Regarding the timing of a decline in inflation, Collins said she does not expect the current high levels of price growth to abate this year. She noted, however, that inflation could begin to ease in 2027. At the same time, she acknowledged elevated odds of alternative outcomes, stating that "the likelihood of other scenarios - with higher and more persistent inflation, more adverse labor market outcomes, or both - has increased."

Collins is not a current voting member of the Federal Open Market Committee, which at its meeting late last month left the target range for the federal funds rate unchanged at 3.50%-3.75%. In recent weeks, several Fed officials have moved away from earlier expectations that rate cuts might resume later this year, a shift driven in part by inflationary pressures tied to the war in the Middle East.

The case for easing policy was further weakened when April data showed stronger-than-expected job growth, an outcome that gave policymakers additional room to concentrate on inflation. Other Fed officials have echoed Collins’ view that, depending on how inflation evolves, higher interest rates may be necessary to bring inflation back to the 2% target.

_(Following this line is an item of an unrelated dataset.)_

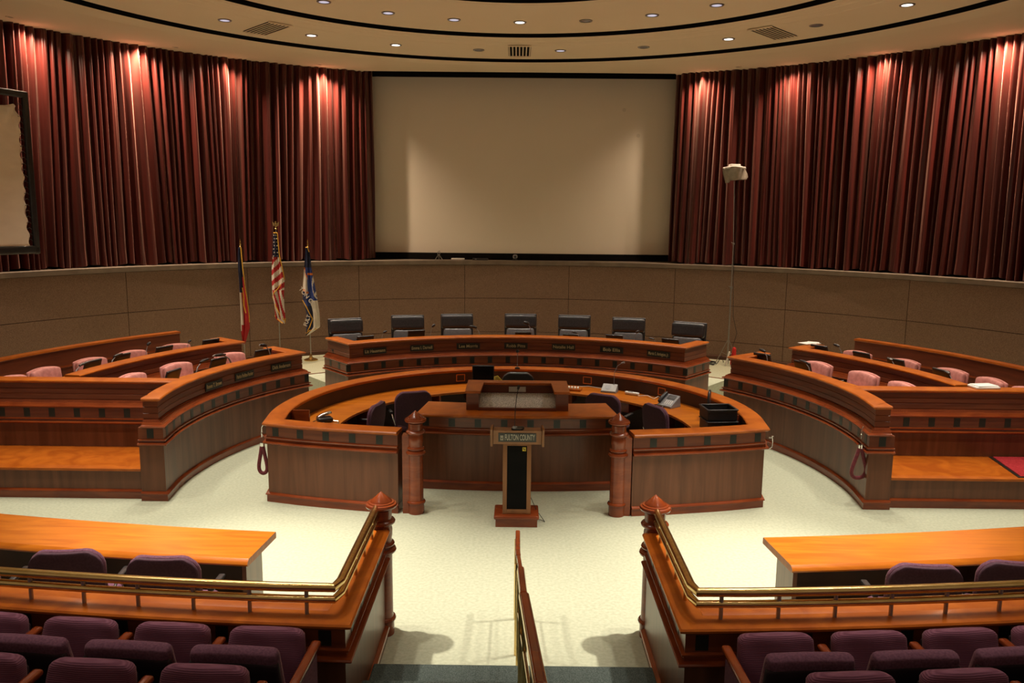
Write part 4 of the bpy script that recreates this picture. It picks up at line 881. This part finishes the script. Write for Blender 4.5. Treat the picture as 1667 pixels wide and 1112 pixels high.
b.build('stars', FWHITE, cl_)
def pga(u, v):
    if v < .46: return 0 if u < .62+.2*v else (0 if v < .3 else 1)
    if v < .80: return 2 if u < .42 else 1
    return 1 if (u > .2 or v > .86) else 2
flag(-6.64, 19.35, 2.78, ol([(401.7, 397.5, 402), (428.6, 396, 403.6), (467, 396, 406), (485, 396, 408), (507, 396, 409.7), (530, 395.7, 410), (541, 397, 406), (554.5, 400, 402)], 399.5, 0, 0), pga,
     [[(1, k/14) for k in range(0, 12)], [(.62, .42), (.7, .5), (.62, .6), (.8, .68)]], 'narrow furled navy, red and white flag, leftmost of the three flags', 'spear', [FNAVY, FRED, FWHITE])
def pfc(u, v):
    if v < .22: return 0
    if v < .60:
        if u < .42 and .24+.25*u < v < .46+.10*u: return 1
        if u < .45 and (abs(v-.23-.25*u) < .015 or abs(v-.47-.10*u) < .015): return 3
        if u > .45:
            q = sqrt((u-1.15)**2*.20+(v-.46)**2)
            if .125 < q < .15: return 1
            if q < .125 and .36 < v < .56 and int(v*26+u*7) % 4 == 0: return 1
            if abs(v-.30) < .012: return 3
        return 2 if u > .3 else 0
    if u < .55-.0*(v-.6) and v > .66: return 0
    if u < .5: return 2
    return 1 if u > .62 else 1
tf, vs, nu = flag(-5.12, 19.73, 2.78, ol([(401.7, 498.6, 503.6), (413, 498, 505), (440, 494.6, 508), (462, 492, 511.5), (485, 490.5, 514.8), (507, 495.7, 517.5), (530, 495, 518), (543, 495, 499)], 501, 0, 0), pfc,
     [[(.0, .60), (.15, .66), (.35, .74), (.52, .82), (.35, .9), (.1, .98)], [(.1, .99), (.4, .96), (.9, .93)], [(.2, 0), (.8, .01), (.9, .05)]], 'blue and white county flag with gold fringe, rightmost of the three flags', 'spear', [FNAVY, FWHITE, FBLUE, ORANGE])
cl_ = [c for c in kids(tf) if c.name.startswith('cloth')][0]
text_mesh('TON CO', .14, cl_, FWHITE, Matrix.Translation((.0, -.175, 1.60)) @ Matrix.Rotation(.9, 4, 'Y') @ Matrix.Rotation(pi/2, 4, 'X'), bold=.003)
text_mesh('FULT', .13, cl_, FWHITE, Matrix.Translation((-.02, -.175, 1.02)) @ Matrix.Rotation(-1.2, 4, 'Y') @ Matrix.Rotation(pi/2, 4, 'X'), bold=.002)
# ------------------------------------------------------------------ light stand
t = thing('light_stand', 'tall thin light stand with a draped silver reflector head, right of the big screen', 'light stand', (5.32, 20.0, 0), 0)
b = MB(); b.tube([(0, 0, .05), (0, 0, 1.9)], .020, 8); b.tube([(0, 0, 1.88), (0, 0, 3.0)], .015, 8); b.tube([(0, 0, 2.98), (-.06, 0, 4.5)], .011, 8); b.build('pole', STEEL, t)
b = MB(); b.lathe([(.0001, -.04), (.035, -.03), (.035, .03), (.0001, .04)], (0, 0, 1.90), 10); b.lathe([(.0001, -.03), (.03, -.02), (.03, .02), (.0001, .03)], (0, 0, 2.98), 10); b.tube([(0, 0, 1.9), (-.07, -.03, 1.94)], .008, 6); b.tube([(0, 0, 2.98), (-.06, -.03, 3.02)], .008, 6); b.build('clamp', STEEL, t)
for k in range(3):
    a = k*2.094+.4; b = MB(); b.tube([(0, 0, .62), (.30*cos(a), .24*sin(a), .015)], .009, 6); b.tube([(0, 0, .20), (.17*cos(a), .13*sin(a), .26)], .006, 6); b.build('leg', STEEL, t)
vs = []; nu, nv = 20, 12
for j in range(nv+1):
    for i in range(nu+1):
        u, v = i/nu, j/nv; x = -.36+.56*u+.10*v*(1-u)+.10*v*u*1.0; z = 4.80-.30*v+.04*sin(pi*u)*(1-v)-.03*sin(pi*u)*v*0+.04*v*u-(.05*v if u < .2 else 0)+.04*(v*(u > .9))
        y = -.20*sin(pi*u)+.03*sin(u*14+v*5)+.10*v; vs.append((x, y, z))
b = MB(); b.add(vs, [(j*(nu+1)+i, (j+1)*(nu+1)+i, (j+1)*(nu+1)+i+1, j*(nu+1)+i+1) for j in range(nv) for i in range(nu)]); o = b.build('reflector_cloth', FSILV, t); so = o.modifiers.new('cloth', 'SOLIDIFY'); so.thickness = .008
b = MB(); b.rbox(.50, .28, .05, .02, lambda x, y, z: (x, y, z-.5*x*x), T=Matrix.Translation((-.08, -.02, 4.83))); b.rbox(.26, .18, .05, .02, T=Matrix.Translation((-.07, 0, 4.875))); b.build('lamp_head', WHITE, t)
b = MB(); b.tube([(-.05, .05, 4.6), (.06, .06, 3.4), (.05, .05, 2.2), (.09, .02, 1.2), (.20, 0, .75), (.12, 0, .45), (.2, -.1, .30)], .006, 6); b.build('power_cord', BLACKP, t)
t = thing('red_bag', 'red and white cloth bag leaning at the foot of the light stand', 'bag', (5.33, 19.60, 0), 0)
b = MB(); b.rbox(.15, .14, .46, .05, lambda x, y, z: (x*(1-.55*max(0, z+.26)/.52)+.04*(z+.26), y, z), nz=8, T=Matrix.Translation((.02, 0, .235))); b.build('bag_body', REDC, t)
b = MB(); b.rbox(.03, .06, .36, .012, lambda x, y, z: (x+.25*(z), y, z), T=Matrix.Translation((-.13, -.04, .185))); b.build('white_flap', WHITE, t)
t = thing('cable_bundle', 'black power cable coiled on the carpet beside the red bag', 'cable', (4.75, 19.75, 0), 0)
b = MB(); pts = [(.28*cos(k*.55)*(1+.2*sin(k))-.05, .16*sin(k*.55), .015+.05*abs(sin(k*.9))) for k in range(26)]; b.tube(pts, .012, 6); b.tube([(.25, 0, .02), (.36, .02, .22), (.42, .05, .05)], .010, 6); b.build('cable_coil', BLACKP, t)
t = thing('microphone_cable', 'thin dark cable running from the lectern to the carpet', 'cable', (.20, 9.2, 0), 0)
b = MB(); b.tube([(-.02, .02, .30), (.06, -.02, .14), (.16, -.06, .008), (.12, .0, .008), (-.02, .05, .008)], .004, 5); b.build('cord', BLACKP, t)
# things on the ledge below the big screen
t = thing('desk_tripod', 'small grey clamp standing on the ledge left below the big screen', 'clamp', (-2.10, 21.58, 2.42), 0)
b = MB(); b.tube([(-.10, 0, .008), (0, 0, .16), (.10, 0, .008)], .012, 6); b.tube([(0, .08, .008), (0, 0, .16)], .012, 6); b.build('legs', STEEL, t); b = MB(); b.tube([(-.03, 0, .14), (-.02, 0, .22), (.02, 0, .25), (.035, 0, .20), (.02, 0, .14)], .010, 6); b.build('clamp_ring', STEEL, t)
t = thing('power_strip', 'white power strip lying on the ledge below the big screen', 'power strip', (-1.60, 21.74, 2.42), 0)
b = MB(); b.rbox(.36, .07, .05, .012, T=Matrix.Translation((0, 0, .026))); b.build('housing', WHITE, t); b = MB()
for i in range(4): b.box(-.12+.08*i, 0, .053, .03, .03, .006)
b.build('sockets', GREYP, t, False)
t = thing('dark_case', 'flat dark equipment case on the ledge below the big screen', 'case', (-1.0, 21.80, 2.42), 0)
b = MB(); b.rbox(.42, .14, .05, .012, T=Matrix.Translation((0, 0, .026))); b.build('case_body', BLACKP, t); b = MB(); b.box(-.12, -.072, .03, .05, .006, .02); b.build('latch', STEEL, t, False)
t = thing('ledge_camera', 'small round dark camera on the ledge below the middle of the big screen', 'camera', (-.06, 21.84, 2.42), 0)
b = MB(); b.lathe([(.0001, 0), (.07, 0), (.065, .03), (.03, .04), (.0001, .04)], n=18); b.build('base', BLACKP, t); b = MB(); b.rbox(.13, .12, .12, .05, T=Matrix.Translation((0, 0, .10))); b.build('head', GREYP, t); b = MB(); b.lathe([(.0001, 0), (.03, 0), (.03, .01), (.0001, .01)], n=14, T=Matrix.Translation((0, -.058, .10)) @ Matrix.Rotation(pi/2, 4, 'X')); b.build('lens', BLACKP, t)
for o in bpy.data.objects:
    if '_w' in o: del o['_w']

Taken together, Collins’ remarks underline a cautious Federal Reserve stance: the central bank appears prepared to keep policy somewhat restrictive for an extended period, and to tighten further if inflation does not move back toward the target in a sustainable way. Much of that calculus, she emphasized, hinges on how long international conflicts continue and how much they continue to influence prices and supply chains.

Risks

  • Prolonged Middle East conflict increasing inflation pressures and disrupting global supply chains - risk to energy, transportation, and manufacturing sectors.
  • Higher or more persistent inflation than projected, which could require additional Fed tightening - risk to interest-rate-sensitive sectors such as housing and financials.
  • More adverse labor market outcomes, including a larger-than-expected rise in unemployment - risk to consumer demand and retail-oriented sectors.